### [Information supplied]
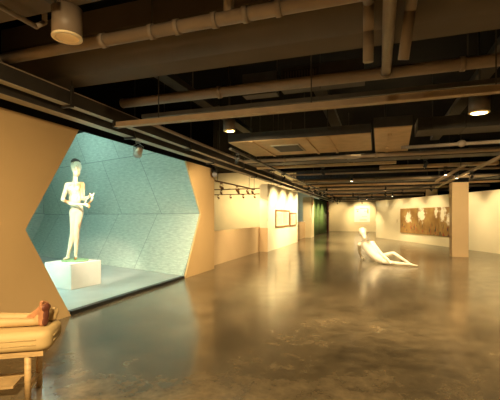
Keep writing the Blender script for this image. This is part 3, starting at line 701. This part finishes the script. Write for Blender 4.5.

---

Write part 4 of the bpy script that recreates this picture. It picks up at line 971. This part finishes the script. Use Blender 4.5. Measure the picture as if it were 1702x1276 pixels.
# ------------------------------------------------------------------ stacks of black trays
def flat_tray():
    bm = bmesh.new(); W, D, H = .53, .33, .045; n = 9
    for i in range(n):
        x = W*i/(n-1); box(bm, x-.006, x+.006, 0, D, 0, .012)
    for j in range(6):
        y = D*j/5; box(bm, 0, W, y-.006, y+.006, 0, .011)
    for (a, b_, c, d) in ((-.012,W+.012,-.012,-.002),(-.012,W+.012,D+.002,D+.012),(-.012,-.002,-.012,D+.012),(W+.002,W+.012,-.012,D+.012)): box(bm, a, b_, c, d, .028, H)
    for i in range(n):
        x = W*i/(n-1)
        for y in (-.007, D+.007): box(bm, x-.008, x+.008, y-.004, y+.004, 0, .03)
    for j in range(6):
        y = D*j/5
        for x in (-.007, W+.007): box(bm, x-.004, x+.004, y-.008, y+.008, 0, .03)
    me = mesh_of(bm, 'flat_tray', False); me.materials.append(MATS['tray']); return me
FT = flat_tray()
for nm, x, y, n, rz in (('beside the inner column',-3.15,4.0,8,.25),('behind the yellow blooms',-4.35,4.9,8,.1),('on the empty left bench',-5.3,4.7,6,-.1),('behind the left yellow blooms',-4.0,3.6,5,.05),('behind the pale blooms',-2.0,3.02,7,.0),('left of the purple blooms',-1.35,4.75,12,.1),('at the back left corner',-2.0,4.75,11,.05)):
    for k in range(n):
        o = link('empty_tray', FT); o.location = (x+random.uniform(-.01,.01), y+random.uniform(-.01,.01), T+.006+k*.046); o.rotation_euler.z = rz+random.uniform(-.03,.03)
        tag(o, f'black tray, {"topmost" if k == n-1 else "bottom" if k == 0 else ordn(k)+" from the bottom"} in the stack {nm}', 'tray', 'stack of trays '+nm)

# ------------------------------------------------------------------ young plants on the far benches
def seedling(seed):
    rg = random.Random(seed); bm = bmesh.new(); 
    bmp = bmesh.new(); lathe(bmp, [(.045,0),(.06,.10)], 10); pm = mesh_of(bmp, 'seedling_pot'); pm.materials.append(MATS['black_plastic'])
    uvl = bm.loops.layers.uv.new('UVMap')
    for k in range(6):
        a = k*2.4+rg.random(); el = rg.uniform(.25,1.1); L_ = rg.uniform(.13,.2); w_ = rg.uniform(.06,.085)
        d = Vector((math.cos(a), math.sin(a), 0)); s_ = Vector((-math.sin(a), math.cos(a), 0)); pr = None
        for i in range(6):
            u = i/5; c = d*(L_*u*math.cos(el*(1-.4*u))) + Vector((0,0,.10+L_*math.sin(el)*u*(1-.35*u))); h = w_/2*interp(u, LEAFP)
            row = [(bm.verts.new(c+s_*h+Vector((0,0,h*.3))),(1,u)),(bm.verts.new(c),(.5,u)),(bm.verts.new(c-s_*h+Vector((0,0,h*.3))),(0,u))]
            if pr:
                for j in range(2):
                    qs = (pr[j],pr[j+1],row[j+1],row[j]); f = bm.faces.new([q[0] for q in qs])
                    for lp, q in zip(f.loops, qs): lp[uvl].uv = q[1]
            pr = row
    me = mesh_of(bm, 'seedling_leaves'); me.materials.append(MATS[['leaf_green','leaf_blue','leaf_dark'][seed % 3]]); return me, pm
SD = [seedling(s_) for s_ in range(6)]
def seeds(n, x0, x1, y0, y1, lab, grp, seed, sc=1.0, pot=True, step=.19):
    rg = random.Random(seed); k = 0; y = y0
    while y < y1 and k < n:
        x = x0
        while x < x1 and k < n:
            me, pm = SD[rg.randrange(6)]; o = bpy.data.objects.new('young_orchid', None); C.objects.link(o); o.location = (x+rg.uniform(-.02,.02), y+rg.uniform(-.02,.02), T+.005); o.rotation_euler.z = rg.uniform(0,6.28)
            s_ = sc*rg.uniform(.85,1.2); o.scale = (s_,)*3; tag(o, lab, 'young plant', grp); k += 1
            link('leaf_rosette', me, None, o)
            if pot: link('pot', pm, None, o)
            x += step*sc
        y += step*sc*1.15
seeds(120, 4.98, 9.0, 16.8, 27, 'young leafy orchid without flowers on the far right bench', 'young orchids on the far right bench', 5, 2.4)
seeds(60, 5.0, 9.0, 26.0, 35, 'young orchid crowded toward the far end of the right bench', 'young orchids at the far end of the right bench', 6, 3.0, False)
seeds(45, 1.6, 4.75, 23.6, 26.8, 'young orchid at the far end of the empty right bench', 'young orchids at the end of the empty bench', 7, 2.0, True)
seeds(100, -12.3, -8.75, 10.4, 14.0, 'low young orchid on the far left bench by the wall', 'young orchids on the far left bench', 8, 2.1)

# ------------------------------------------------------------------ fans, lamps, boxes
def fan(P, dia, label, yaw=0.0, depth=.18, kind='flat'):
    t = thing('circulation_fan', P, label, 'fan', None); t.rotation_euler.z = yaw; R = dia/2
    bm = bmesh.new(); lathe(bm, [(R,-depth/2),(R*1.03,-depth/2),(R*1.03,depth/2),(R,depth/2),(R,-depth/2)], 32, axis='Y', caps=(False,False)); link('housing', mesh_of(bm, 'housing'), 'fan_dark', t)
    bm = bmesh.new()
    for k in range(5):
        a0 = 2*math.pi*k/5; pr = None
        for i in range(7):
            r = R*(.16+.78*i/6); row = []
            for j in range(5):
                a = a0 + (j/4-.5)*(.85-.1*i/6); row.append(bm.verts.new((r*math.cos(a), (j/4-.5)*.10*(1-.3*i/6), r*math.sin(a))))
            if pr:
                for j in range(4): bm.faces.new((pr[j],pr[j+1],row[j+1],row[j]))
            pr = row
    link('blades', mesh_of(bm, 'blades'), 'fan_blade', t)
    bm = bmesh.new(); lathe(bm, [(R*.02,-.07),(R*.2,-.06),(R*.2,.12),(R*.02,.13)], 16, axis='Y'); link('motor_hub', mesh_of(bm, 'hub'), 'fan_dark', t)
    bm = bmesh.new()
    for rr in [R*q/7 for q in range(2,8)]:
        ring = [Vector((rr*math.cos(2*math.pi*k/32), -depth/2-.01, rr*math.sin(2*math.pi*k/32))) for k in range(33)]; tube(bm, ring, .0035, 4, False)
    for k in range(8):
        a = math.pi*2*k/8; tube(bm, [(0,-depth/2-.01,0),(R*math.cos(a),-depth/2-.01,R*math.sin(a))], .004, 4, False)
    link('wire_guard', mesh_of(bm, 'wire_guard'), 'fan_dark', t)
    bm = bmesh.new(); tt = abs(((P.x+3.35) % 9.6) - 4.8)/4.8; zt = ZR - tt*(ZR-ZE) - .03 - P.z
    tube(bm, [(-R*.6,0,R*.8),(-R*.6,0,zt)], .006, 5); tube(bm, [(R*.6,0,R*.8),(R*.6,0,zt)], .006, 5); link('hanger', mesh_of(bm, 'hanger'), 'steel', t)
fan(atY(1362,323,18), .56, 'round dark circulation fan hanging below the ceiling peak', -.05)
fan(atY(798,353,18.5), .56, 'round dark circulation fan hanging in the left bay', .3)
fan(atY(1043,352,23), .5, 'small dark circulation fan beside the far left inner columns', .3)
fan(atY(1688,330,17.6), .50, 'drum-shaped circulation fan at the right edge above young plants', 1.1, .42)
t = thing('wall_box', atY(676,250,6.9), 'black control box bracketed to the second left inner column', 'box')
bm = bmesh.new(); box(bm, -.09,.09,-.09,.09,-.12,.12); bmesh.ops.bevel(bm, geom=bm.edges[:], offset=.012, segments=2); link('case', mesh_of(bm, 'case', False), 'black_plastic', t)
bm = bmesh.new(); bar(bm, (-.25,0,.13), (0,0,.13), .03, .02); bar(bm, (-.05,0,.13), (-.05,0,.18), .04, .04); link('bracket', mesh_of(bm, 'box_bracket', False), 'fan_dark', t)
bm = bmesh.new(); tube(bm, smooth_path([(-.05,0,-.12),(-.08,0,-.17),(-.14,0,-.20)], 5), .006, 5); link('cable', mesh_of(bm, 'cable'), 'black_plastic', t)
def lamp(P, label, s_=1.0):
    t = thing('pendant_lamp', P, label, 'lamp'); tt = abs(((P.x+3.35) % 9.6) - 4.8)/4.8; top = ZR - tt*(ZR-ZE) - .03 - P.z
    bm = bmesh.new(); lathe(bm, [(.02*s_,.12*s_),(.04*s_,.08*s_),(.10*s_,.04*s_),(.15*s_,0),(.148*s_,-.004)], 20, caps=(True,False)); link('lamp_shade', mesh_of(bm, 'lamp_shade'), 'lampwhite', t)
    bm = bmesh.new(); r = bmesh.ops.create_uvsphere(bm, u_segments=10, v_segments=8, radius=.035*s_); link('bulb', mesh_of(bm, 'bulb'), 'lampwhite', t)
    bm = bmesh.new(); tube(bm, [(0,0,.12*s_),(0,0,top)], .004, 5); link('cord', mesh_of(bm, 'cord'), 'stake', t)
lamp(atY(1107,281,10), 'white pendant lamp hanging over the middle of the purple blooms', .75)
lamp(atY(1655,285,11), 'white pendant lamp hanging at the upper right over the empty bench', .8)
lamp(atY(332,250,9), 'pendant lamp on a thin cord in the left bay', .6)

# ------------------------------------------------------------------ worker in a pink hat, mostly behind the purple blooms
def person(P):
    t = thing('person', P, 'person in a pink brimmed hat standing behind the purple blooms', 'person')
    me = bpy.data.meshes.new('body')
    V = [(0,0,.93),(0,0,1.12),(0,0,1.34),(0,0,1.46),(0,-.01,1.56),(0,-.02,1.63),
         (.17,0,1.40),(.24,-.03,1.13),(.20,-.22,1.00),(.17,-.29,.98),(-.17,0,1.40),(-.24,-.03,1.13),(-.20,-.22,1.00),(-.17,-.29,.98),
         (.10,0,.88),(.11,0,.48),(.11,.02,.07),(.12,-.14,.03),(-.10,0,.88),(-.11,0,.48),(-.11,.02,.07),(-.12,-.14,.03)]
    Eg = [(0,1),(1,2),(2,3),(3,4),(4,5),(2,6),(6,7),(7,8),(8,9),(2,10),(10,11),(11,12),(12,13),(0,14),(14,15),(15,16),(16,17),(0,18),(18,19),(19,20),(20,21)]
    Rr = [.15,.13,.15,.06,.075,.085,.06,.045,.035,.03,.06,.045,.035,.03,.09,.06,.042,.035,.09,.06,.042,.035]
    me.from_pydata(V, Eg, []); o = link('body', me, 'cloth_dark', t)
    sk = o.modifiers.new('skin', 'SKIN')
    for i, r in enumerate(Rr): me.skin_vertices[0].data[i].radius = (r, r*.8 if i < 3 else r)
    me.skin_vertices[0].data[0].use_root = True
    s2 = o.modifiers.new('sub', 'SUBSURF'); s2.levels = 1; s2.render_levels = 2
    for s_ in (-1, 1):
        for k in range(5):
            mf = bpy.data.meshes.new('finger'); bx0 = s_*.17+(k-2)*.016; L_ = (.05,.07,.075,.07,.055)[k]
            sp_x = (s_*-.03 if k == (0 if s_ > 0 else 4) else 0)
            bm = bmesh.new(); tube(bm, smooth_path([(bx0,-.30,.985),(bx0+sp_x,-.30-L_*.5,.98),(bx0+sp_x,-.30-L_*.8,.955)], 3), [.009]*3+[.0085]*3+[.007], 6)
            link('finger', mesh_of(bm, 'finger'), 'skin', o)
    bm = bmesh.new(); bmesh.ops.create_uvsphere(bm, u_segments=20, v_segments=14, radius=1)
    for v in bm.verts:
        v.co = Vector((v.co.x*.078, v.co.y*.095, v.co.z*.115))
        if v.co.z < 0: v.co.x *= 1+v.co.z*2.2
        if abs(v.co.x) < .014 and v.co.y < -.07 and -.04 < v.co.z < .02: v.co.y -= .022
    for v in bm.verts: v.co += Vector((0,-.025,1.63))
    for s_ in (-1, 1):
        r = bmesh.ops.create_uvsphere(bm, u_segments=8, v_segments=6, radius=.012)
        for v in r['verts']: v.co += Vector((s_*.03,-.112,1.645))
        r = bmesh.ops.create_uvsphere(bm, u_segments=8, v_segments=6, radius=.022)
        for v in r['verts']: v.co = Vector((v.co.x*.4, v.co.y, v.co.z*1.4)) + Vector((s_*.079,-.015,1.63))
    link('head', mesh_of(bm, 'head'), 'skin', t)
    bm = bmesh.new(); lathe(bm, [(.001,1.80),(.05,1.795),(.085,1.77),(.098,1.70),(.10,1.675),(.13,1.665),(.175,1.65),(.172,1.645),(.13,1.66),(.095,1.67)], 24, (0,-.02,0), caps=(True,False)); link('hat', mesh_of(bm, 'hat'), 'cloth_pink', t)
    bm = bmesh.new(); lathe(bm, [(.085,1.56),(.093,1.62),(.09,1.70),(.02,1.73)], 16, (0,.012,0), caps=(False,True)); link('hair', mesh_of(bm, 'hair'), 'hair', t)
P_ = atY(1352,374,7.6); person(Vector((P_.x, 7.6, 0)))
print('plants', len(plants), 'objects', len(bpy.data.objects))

--

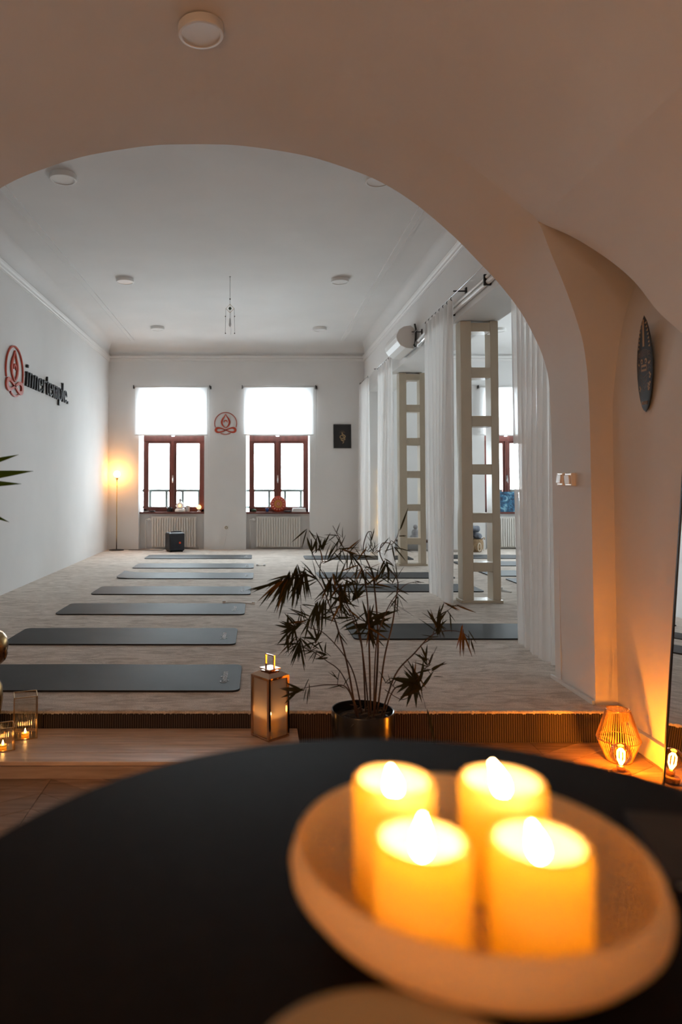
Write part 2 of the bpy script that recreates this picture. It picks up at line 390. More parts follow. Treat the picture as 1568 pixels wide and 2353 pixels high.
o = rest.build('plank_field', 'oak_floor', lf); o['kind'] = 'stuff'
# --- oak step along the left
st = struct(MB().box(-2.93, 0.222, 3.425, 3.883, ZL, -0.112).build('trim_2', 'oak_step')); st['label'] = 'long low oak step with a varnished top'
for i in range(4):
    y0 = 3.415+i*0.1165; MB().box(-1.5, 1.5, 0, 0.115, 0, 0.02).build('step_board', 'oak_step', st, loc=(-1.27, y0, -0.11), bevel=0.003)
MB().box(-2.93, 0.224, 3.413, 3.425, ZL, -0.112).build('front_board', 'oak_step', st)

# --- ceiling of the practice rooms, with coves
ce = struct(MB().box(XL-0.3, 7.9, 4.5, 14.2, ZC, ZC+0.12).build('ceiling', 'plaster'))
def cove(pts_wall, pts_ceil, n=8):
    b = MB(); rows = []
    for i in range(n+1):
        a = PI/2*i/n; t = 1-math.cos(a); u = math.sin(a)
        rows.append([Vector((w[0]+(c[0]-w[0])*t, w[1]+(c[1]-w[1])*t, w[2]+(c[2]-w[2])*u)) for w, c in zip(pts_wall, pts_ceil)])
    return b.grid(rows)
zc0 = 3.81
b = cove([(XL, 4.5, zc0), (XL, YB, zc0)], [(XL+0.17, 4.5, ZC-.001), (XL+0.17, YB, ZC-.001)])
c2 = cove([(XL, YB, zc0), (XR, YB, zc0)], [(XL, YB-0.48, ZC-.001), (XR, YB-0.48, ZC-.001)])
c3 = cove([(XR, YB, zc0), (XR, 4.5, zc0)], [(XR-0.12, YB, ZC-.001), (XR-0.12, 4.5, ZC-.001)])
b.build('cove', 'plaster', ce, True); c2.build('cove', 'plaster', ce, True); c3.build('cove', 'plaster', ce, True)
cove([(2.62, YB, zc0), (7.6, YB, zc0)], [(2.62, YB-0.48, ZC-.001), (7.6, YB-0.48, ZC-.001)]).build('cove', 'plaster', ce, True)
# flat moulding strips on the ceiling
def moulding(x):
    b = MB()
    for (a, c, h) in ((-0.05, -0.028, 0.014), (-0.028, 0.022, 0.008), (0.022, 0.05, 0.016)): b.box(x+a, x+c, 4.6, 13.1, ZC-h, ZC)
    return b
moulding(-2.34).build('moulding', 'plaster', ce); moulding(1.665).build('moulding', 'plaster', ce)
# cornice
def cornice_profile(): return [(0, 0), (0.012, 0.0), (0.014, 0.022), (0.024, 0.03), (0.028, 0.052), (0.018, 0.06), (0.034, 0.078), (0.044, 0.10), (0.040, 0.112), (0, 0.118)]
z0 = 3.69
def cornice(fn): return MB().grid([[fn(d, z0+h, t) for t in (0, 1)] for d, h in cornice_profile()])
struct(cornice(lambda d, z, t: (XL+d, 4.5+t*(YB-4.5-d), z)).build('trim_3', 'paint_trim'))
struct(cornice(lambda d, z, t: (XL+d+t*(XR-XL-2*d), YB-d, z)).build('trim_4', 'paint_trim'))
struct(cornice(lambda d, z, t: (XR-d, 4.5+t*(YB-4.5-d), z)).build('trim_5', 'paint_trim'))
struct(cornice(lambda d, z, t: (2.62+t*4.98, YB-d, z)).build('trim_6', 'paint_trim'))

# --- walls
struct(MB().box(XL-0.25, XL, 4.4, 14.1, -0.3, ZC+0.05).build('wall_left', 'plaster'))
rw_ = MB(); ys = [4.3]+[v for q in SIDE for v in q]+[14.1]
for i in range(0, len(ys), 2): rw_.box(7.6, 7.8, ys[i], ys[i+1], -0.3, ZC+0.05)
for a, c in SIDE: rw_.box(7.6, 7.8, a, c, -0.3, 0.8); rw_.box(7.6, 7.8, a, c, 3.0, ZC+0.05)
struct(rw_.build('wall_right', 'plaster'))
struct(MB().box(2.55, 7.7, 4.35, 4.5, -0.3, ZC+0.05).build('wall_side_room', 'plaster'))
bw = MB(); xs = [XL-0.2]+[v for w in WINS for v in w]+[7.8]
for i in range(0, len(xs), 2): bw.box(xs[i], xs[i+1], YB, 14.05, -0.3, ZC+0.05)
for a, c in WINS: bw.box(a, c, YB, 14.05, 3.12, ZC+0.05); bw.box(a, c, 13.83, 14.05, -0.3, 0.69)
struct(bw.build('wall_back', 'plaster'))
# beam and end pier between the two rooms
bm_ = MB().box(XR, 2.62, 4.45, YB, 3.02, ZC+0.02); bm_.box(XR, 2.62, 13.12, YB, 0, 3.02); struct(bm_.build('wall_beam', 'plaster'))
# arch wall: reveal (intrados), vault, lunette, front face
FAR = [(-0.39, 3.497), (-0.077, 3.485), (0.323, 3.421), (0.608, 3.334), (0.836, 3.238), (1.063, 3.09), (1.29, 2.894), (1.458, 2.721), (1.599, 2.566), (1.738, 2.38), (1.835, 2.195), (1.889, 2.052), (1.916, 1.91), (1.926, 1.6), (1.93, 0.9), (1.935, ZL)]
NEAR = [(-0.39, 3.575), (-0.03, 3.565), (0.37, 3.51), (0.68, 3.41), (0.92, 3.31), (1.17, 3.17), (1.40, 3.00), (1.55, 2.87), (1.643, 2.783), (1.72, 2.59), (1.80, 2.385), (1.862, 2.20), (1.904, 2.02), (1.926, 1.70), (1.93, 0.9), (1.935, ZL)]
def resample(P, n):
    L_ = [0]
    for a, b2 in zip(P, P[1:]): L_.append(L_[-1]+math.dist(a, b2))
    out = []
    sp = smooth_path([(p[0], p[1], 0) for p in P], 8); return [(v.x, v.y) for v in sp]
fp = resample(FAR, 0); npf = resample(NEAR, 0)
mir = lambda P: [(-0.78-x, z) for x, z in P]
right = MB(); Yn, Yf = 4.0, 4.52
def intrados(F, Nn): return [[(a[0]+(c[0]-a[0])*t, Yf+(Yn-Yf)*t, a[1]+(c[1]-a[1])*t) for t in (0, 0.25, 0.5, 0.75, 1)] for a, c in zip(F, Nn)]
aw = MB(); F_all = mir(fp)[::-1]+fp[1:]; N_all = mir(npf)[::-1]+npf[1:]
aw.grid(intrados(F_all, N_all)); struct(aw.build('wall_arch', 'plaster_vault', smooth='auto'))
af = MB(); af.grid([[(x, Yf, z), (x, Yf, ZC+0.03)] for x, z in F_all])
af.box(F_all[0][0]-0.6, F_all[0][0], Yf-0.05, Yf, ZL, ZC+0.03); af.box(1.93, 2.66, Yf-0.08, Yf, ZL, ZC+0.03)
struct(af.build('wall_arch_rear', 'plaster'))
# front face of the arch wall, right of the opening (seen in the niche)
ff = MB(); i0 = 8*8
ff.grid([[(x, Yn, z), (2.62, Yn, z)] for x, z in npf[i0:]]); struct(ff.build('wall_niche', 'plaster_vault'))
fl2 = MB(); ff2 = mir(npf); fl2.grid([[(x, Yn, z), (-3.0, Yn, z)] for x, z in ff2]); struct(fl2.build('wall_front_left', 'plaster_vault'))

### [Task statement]
For each line above that contains the word "picture", copy that line.

### [Solution for this problem]
Write part 4 of the bpy script that recreates this picture. It picks up at line 971. This part finishes the script. Use Blender 4.5. Measure the picture as if it were 1702x1276 pixels.
Write part 2 of the bpy script that recreates this picture. It picks up at line 390. More parts follow. Treat the picture as 1568 pixels wide and 2353 pixels high.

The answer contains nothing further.